Monday 1 June 2015

David Desharnais has earned his job, it wasn't handed to him.

I occasionally see the argument on social media that David Desharnais only got a job, his position as the ostensible #1 centre solely because he speaks French, that he's a local boy.

1) The Canadiens will turn over every stone to look for local products, players who can interact with the fans in this market. Some English-speaking fans may or will never understand this, but there’s an importance for unilingual French-speaking fans, and there are a significant portion of them, to be able to converse with members of the team. Re-watch the 24CH episode when the players go practice in Lac Mégantic. Observe the rapport, the connection that exists between fans and the Head Coach, David Desharnais, Daniel Brière, Francis Bouillon.

2) David Desharnais worked his way up the ladder and earned his NHL job, it wasn’t handed to him. He proved himself in the ECHL, then the AHL, despite the doubters about his size. And other French-Canadian players who were also given a free agent opportunity to work their way up, guys like Danny Massé and Francis Lemieux and Yann Danis, but didn’t distinguish themselves didn’t get an NHL job, they topped out in the minors, and were replaced by other prospects.

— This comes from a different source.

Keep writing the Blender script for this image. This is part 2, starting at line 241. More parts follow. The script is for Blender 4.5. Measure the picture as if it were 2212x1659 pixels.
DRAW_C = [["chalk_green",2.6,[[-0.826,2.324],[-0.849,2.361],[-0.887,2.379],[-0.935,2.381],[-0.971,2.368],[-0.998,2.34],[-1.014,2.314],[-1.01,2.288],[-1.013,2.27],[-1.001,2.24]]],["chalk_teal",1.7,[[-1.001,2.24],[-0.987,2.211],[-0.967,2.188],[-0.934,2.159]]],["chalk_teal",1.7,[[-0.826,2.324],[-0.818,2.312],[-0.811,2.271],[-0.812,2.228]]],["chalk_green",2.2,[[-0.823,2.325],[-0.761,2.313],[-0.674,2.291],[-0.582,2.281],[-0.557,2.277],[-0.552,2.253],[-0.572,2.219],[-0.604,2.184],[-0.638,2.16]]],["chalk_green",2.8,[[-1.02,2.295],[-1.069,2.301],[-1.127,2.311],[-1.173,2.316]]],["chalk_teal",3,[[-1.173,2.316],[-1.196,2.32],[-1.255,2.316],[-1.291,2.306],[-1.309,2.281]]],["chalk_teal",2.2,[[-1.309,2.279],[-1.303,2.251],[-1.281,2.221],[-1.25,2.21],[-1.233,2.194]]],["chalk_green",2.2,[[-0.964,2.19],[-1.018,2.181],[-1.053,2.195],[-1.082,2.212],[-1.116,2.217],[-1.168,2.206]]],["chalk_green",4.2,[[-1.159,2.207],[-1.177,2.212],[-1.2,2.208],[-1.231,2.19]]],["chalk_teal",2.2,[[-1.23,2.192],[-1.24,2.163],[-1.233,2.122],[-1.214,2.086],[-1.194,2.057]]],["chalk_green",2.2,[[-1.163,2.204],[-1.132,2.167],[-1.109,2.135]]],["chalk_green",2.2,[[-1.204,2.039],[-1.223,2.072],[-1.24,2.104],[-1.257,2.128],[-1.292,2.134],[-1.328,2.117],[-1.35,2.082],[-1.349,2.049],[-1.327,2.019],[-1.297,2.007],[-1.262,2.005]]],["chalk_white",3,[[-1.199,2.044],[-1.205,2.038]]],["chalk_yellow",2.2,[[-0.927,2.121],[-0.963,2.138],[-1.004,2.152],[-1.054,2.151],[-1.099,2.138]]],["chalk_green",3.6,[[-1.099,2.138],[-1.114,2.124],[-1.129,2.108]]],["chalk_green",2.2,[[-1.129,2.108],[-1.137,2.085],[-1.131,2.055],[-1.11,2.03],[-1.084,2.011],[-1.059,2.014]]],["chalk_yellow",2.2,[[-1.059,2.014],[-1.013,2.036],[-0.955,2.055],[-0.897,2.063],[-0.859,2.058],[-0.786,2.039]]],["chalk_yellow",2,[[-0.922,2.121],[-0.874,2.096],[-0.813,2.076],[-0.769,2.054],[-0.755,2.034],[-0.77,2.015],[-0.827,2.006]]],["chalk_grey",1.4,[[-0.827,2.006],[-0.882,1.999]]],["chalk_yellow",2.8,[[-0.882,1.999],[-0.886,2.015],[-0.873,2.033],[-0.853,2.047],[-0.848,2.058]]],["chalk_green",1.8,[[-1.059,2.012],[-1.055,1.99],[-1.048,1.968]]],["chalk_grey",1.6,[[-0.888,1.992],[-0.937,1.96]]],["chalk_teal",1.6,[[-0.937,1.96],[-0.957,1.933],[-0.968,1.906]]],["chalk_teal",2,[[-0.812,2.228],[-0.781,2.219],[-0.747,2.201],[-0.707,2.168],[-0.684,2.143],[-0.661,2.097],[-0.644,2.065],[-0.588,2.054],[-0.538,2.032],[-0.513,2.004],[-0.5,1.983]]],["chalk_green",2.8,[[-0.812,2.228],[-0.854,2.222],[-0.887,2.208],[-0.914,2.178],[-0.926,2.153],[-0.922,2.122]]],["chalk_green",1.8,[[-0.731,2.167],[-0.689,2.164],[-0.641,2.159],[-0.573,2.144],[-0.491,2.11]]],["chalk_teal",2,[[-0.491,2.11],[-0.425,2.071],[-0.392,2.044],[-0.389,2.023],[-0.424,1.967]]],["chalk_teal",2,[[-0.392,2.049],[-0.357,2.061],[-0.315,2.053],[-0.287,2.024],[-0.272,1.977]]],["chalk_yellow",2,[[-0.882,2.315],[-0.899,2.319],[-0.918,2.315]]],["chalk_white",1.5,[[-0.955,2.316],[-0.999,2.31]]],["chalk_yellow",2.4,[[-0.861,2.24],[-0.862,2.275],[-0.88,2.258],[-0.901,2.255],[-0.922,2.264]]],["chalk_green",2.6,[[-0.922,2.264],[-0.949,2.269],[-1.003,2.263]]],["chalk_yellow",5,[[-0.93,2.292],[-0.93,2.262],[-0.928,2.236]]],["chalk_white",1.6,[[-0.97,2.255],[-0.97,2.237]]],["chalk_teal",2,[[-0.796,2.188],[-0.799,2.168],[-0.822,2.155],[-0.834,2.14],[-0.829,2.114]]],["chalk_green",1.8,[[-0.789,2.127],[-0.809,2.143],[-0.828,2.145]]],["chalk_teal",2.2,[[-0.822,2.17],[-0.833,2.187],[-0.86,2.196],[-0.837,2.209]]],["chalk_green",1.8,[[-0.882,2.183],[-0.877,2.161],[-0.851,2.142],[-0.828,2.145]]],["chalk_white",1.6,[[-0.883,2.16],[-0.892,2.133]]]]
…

3) David is currently a bit of a problem for the team, in that he’s a streaky point-producer who showed early promise but seems to have topped out. He’s a 50-60 point producer in the regular season but peters out in the playoffs.

4) His skillset is relatively limited. He reminds me of my Vanier rugby days, when our battle cry was “We may be small, but we’re slow!”, proffered with a defiant tone. He’s a hard worker and smart with the puck, but with interference and crosschecking neutralizing puck skills, his lack of physical gifts don’t set him up to be able to distinguish himself.

5) I’ve compared him to a scrappy scrum half, one who’s really good at ball distribution, at on-field leadership, but is a little slow, undersized, can’t really tackle. In the right circumstances he can be useful, his teammates will swear by him. Any team would prefer a player who had the same abilities in a more athletic package though.

6) Based on his progression, he earned a reasonable four year deal at $3.5M per, but unfortunately he didn’t quite continue on the trajectory he was on. If anything, he sagged back in terms of production. So the contract makes him hard if not impossible to trade. The Canadiens have to make do with him, play their scrappy scrum half, try to play to his strengths and surround him so his weaknesses aren’t too flagrant. If he’s on the team, he’ll get used in offensive situations, that’s where he’s useful, and sheltered from defensive ones. This will have a spillover effect on Lars Eller and Tomas Plekanec, among others. Lemonade out of lemons.

I can hopscotch from one point to the other, admit this problem and that mistake, it’s all reasonable, but there’s no need for some great shadowy marketing conspiracy.